Metavalent Bonding Induced Phonon Transport Anomaly in 2D γ-MX (M = Ge, Sn, Pb; X = S, Se, Te) Monolayers

Abstract

Exploring thermoelectric materials with captivating chemical bonding and low lattice thermal conductivity (κl) is crucial in thermoelectric research. Here, we propose two-dimensional (2D) γ-monochalcogenide (MX; M = Ge, Sn, Pb, and X = S, Se, Te) monolayers as potential thermoelectric materials. The exfoliation energies of γ-MX monolayers fall in the 12-16 meV/Å2 range, less than graphene (21 meV/Å2), suggesting their feasible realization through mechanical or chemical exfoliation. The electronic band structures exhibit an indirect band gap ranging from 0.41 eV for γ-PbTe to 0.86 eV for γ-PbS. The metavalent bonding in these monolayers results in an unusual trend in κl with atomic mass.
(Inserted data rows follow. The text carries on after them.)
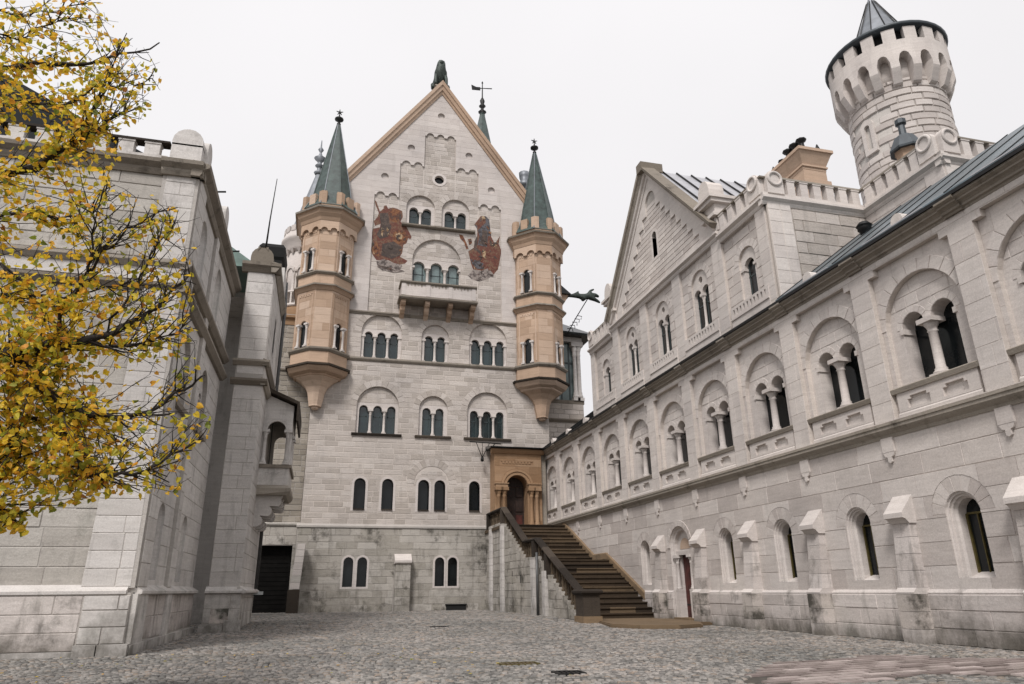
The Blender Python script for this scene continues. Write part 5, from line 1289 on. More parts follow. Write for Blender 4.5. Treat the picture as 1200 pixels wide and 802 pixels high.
# apron slab
ap = [(7.95, 20.0), (7.7, 18.9), (8.1, 17.9), (9.0, 17.45), (9.9, 17.9), (10.35, 18.75), (10.83, 18.95), (10.83, 22.4), (8.12, 22.4), (8.12, 21.0)]
apin = [(x+(9.3-x)*.03, y+(20.4-y)*.02) for x, y in ap]
mb = MB(); mb.vprism(ap, -.03, .085); mb.vprism(apin, .085, .11); t = part('apron_slab', mb, MSL, stc)

# ================================================================== left hall
LH = thing('grey_stone_hall', -3.2, 17, 0, 'grey limestone hall on the left with crenellated parapet and corner piers, behind the yellow tree', 'building')
LF = Fr(0, 14.2, 0); LS = Fr(-3.15, 0, 90)
def ledge(parent, fr, x0, x1, nm='ledge', y=0.):
    mb = MB(); mb.extr([(y+.05, .98), (y-.12, .98), (y-.17, 1.0), (y-.17, 1.05), (y+.0, 1.16), (y+.05, 1.16)], x0, x1); part(nm, mb, MLED, parent, fr)
# front
mb = MB(); mb.sheet(rect(-16, -3.15, 1.1, 9.6), [], 0, .1); fw = part('front_wall', mb, MMD, LH, LF)
ashlar(LH, fw, LF, rect(-12, -3.72, 1.12, 6.72), [], .33, (.7, 1.25), 0, .007, .014, MLE, jit=.01, seed=401)
ashlar(LH, fw, LF, rect(-12, -3.72, 7.45, 9.4), [], .33, (.7, 1.25), 0, .012, .012, MLE, jit=.01, seed=402)
mb = MB(); mb.box(-3.82, -3.10, -.06, .02, 1.1, 9.6); q = part('corner_pilaster', mb, MMD, LH, LF)
ashlar(LH, q, LF, [(-3.95, 1.12), (-3.16, 1.12), (-3.16, 9.4), (-3.74, 9.4)], [], .30, (.5, .62), -.06, .006, .008, MLED, jit=.006, seed=403)
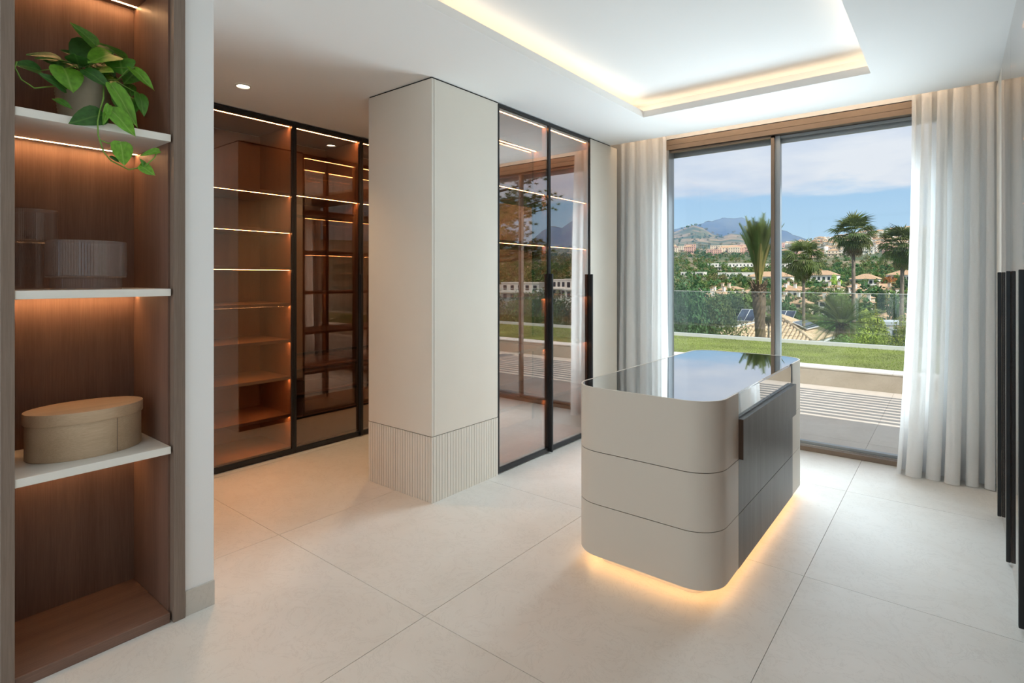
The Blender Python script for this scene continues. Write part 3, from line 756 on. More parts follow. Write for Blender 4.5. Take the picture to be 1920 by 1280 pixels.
LM = [leaf_mesh(m) for m in ('leaf_dark', 'leaf_mid', 'leaf_bright')]
PC = Vector((-2.752, 0.665, 2.0522))
plant = empty('potted_plant', PC, 'trailing green houseplant in a ribbed stone pot on the top shelf', 'plant')
prof = [(0.0005, 0.0), (0.070, 0.0), (0.074, 0.004)]
for k in range(14):
    z = 0.010 + k * 0.0125; r = 0.0745 + 0.0185 * (k / 13); prof += [(r + 0.0012, z), (r - 0.0008, z + 0.006)]
prof += [(0.0955, 0.186), (0.0955, 0.192), (0.088, 0.192), (0.086, 0.170)]
MB().lathe(prof, PC, 48).build('pot', 'pot_stoneware', plant, smooth=True)
MB().lathe([(0.0868, 0.172), (0.05, 0.178), (0.0005, 0.182)], PC, 32).build('soil', 'soil', plant, smooth=True)
for V_ in VINES: MB().tube(V_, 0.0028, 6).build('vine', 'stem_green', plant, smooth=True)
rnd = random.Random(4)
for k in range(16):      # short leaves filling the heart of the plant
    an = rnd.uniform(0, 6.28); rr = rnd.uniform(0.02, 0.07)
    a = PC + Vector((rr * math.cos(an), rr * math.sin(an), 0.20 + rnd.uniform(0, 0.05)))
    LEAVES.append((tuple(a), tuple(a + Vector((0.075 * math.cos(an) + 0.03, 0.075 * math.sin(an), rnd.uniform(-0.05, 0.03)))), rnd.uniform(0.55, 0.75), k % 3))
for (a, b, w, t) in LEAVES:
    a, b = Vector(a), Vector(b); d = b - a; L = d.length
    yv = d.normalized()
    # the blade faces up and out of the niche
    up = Vector((0.75, -0.15 + rnd.uniform(-0.3, 0.3), 0.62 + rnd.uniform(-0.25, 0.25)))
    zv = (up - yv * up.dot(yv)).normalized(); xv = yv.cross(zv)
    mt = Matrix(((xv.x, yv.x, zv.x, 0), (xv.y, yv.y, zv.y, 0), (xv.z, yv.z, zv.z, 0), (0, 0, 0, 1)))
    sc = Matrix.Diagonal((L * w * 1.3, L, L * 0.8, 1))
    lo = inst('leaf', LM[t], plant, mat=Matrix.Translation(a - PC) @ mt @ sc)
    if a.z > 2.06:
        q = PC + Vector((rnd.uniform(-0.05, 0.05), rnd.uniform(-0.05, 0.05), 0.178))
        mid_ = (a + q) / 2 + Vector((0.01, 0, 0.035))
        pts = [q, q * 0.5 + mid_ * 0.5 + Vector((0, 0, 0.012)), mid_, mid_ * 0.4 + a * 0.6, a]
        if a.z > 2.20: MB().tube(pts, [0.0026, 0.0024, 0.0022, 0.002, 0.0018], 5).build('petiole', 'stem_green', plant, smooth=True)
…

Among studied monolayers, the γ-PbTe monolayer exhibits an ultralow room temperature κl of 0.49 W/mK, which accounts for its increased anharmonicity and higher scattering rates from acoustic and low-lying optical phonons. Despite having a higher mass than γ-PbS, γ-PbSe demonstrates enhanced κl values. Similar anomalous behavior is observed in the case of γ-GeTe (8.57 W/mK), γ-GeSe (3.10 W/mK), γ-SnTe (4.30 W/mK), and γ-SnSe (3.31 W/mK) monolayers. The enhanced κl in tellurides is attributed to the high bond stiffness, low charge transfer between M and X atoms, and widening of the phonon gap, which significantly reduces the phonon scattering. The above anomalies observed in κl originate in the unique bonding mechanism (metavalent bonding), which suppresses the conventional reductive effect of mass to define κl. Our findings elucidate the distinct thermal transport properties of 2D materials and provide valuable insights for designing efficient thermoelectric materials.